Dreadful consequences of perpetual Cabinet uncertainty for this one man

President Jacob Zuma must put us out of our misery. Every week, the same thing happens: I get calls from people who tell me that according to impeccably reliable sources, a Cabinet reshuffle is imminent.

Because this has been happening for more than six months, I decided to consult.

The dictionary meaning for the word “imminent” is much simpler than I thought – “about to happen”.

So, how can something be “about to happen” for so long? Maybe the president has been changing his mind … imminently.

When he is about to announce a Cabinet reshuffle, little does he know that an interruption is imminent.

Something distracts him and he forgets to make the announcement, leaving me looking like a schmuck to my wife.

The poor woman thinks I am a political analyst and the president is causing serious damage to my credibility as a husband by not announcing a Cabinet reshuffle … imminently.

What is imminent is that I am about to share what the functions of a Cabinet reshuffle as imminent as this one would be.

A Cabinet reshuffle is an administrative and political tool. It is also an exercise in political communication and it betrays the decision maker’s assessment and perception of political reality as it pertains to things such as the balance of support, the plans of political opponents, responses to the Cabinet reshuffle and the effect they might have on the decision maker, factional interests, the party, the state and the country … in that order.

This imminent Cabinet reshuffle will occur in the context of succession politics, allegations that the head of state is a franchise of the Gupta business empire and allegations that the Treasury and the finance minister are agents of ratings agencies, white capital and enemies of the leader of the South African Communist Party.

Rumours of an imminent reshuffle coincide with the growing perception (mine) that the finance minister is the de facto president, with the head of state busy with the business of making sure that the succession battle has a favourable outcome, while his finance minister is trying to sell a good story about the country and the economy to Davos Man and the last-mentioned’s cousins in the global and domestic economy as well as the free world.

As the president prepares to send the tweet announcing the Cabinet reshuffle, the momentum seems to be shifting towards the impeachment movement inside the national executive committee of the ANC, as well as the growing circle of elderly stalwarts inside the governing party.

The Cabinet reshuffle will, therefore, probably be about personal and political survival, punishing and rewarding deadwood, recycling failure, punishing underperformance, rewarding loyalty and punishing those with waning sycophancy and obsequiousness levels.

The reshuffle, if it happens, will also give a clearer sense of who, at an individual and factional level, are the insiders and outsiders in Zuma’s kingdom.

Given the possibility that such a reshuffle would be an attempt to push back the frontiers of the lame-duck phase, it will also constitute the moment when political players inside the ANC begin to position themselves less ambiguously in relation to the succession battle.

Through the reshuffle, the president may, indirectly, announce his preferred candidate for the ANC presidency. What the anointed woman must worry about is whether being Zuma’s anointee is a good or bad thing.
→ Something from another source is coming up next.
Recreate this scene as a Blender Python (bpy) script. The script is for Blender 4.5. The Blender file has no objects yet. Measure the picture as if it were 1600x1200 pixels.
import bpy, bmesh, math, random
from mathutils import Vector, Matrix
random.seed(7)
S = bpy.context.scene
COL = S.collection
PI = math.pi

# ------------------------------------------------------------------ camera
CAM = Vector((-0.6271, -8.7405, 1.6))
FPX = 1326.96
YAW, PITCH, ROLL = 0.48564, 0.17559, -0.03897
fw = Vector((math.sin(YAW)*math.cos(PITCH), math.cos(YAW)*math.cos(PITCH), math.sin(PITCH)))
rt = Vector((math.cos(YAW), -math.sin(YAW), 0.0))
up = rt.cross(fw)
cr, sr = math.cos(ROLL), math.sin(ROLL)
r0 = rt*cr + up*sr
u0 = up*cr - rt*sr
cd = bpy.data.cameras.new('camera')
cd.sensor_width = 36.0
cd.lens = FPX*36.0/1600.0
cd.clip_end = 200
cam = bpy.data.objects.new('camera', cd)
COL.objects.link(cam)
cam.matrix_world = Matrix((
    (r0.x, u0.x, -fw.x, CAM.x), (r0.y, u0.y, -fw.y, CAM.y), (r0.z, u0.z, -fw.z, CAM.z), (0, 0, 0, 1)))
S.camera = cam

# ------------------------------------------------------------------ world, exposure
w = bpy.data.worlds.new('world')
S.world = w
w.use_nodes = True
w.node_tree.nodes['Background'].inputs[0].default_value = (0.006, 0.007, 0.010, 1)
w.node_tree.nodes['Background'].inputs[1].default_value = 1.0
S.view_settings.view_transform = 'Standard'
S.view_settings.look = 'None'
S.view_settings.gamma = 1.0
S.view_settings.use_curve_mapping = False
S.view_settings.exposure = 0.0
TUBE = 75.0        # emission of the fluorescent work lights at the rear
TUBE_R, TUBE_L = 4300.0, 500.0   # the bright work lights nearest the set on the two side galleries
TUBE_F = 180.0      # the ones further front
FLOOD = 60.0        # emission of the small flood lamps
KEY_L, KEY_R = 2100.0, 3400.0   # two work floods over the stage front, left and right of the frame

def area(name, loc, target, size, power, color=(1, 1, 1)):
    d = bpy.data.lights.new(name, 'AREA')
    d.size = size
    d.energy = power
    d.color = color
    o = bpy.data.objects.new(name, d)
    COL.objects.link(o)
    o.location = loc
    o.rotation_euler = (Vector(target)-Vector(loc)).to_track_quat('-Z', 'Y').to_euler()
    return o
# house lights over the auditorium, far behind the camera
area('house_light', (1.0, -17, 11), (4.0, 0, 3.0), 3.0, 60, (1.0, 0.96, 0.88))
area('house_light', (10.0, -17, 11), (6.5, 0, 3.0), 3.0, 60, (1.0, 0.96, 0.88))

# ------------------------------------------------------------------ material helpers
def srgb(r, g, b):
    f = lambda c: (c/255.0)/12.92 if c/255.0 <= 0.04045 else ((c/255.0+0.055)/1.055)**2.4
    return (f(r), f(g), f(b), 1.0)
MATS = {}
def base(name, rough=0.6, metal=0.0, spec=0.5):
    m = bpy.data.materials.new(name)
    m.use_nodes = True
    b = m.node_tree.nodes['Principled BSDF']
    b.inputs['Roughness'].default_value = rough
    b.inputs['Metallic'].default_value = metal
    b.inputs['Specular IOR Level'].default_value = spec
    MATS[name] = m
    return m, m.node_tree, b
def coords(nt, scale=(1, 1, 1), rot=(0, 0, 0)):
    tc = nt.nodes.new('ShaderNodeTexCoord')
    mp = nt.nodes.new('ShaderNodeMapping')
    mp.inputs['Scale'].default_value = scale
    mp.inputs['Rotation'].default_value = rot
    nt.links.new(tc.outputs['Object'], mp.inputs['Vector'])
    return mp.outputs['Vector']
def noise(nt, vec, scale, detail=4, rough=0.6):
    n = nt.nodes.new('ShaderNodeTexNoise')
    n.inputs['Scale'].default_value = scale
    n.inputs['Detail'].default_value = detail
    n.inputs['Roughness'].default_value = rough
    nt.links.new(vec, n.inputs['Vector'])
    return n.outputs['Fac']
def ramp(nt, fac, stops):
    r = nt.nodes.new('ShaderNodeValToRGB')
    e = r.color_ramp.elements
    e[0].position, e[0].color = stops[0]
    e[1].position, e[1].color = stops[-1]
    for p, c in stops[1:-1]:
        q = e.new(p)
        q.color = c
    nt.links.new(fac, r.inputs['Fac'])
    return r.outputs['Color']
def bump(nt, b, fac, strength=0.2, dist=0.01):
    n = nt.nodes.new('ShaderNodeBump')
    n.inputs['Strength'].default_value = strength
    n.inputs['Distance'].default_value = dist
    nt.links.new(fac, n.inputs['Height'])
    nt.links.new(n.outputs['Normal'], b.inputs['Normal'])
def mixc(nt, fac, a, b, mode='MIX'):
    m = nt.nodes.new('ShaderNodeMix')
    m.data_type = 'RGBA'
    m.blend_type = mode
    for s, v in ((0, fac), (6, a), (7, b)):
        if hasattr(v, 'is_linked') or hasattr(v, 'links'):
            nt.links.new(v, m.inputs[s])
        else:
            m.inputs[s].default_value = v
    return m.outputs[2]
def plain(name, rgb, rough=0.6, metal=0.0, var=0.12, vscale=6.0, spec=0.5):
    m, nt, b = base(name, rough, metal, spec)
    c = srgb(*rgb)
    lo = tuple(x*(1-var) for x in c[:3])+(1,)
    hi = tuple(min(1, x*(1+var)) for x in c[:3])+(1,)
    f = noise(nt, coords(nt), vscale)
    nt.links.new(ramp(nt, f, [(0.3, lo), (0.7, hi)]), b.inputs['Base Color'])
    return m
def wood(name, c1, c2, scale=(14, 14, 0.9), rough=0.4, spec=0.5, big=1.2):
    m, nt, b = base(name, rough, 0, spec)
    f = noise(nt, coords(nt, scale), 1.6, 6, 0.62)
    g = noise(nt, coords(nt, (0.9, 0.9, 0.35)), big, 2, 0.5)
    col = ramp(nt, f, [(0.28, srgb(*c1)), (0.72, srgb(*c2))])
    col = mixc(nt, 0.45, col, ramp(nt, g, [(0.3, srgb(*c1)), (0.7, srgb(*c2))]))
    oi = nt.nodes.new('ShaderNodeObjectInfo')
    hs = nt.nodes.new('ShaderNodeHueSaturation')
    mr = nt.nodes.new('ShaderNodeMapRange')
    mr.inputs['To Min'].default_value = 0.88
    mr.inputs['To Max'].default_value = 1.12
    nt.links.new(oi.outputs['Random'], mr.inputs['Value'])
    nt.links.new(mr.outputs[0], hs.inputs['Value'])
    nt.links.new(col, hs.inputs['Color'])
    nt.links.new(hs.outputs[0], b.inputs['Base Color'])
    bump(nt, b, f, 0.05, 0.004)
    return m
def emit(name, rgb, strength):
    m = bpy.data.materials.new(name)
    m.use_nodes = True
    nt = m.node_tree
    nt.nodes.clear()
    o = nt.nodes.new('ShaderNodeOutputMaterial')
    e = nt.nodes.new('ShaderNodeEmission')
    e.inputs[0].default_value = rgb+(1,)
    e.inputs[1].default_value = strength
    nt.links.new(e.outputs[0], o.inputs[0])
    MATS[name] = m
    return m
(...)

I say “woman” because the president has shown a lack of appetite for prevarication when it comes to discussing the names of candidates prematurely.

He has made it very clear that it is completely out of order for members of the governing party to discuss the names of potential candidates prior to the formal launch of nomination processes. His view is as clear as his insistence that the next president of the ANC must be a woman.

I suppose it is for this reason that impeccable and reliable sources, without any provocation from us political commentators and journalists, have been peddling the rumour that Nkosazana Dlamini-Zuma is on her way to the Union Buildings to dabble either in foreign affairs or local government. This rumour is confusing.

As international relations minister Dlamini-Zuma will be globetrotting, which will deny her the chance to pretend she is doing local government’s work. In the months before a national ANC conference, its branches are the basic local government structures.

A Cabinet reshuffle can also be used to whip a deputy minister for the sins of the finance minister. A minister who loses his appetite for defending the indefensible (Nkandla) may be in trouble too.

There is the issue of tourism and a vote of no confidence too.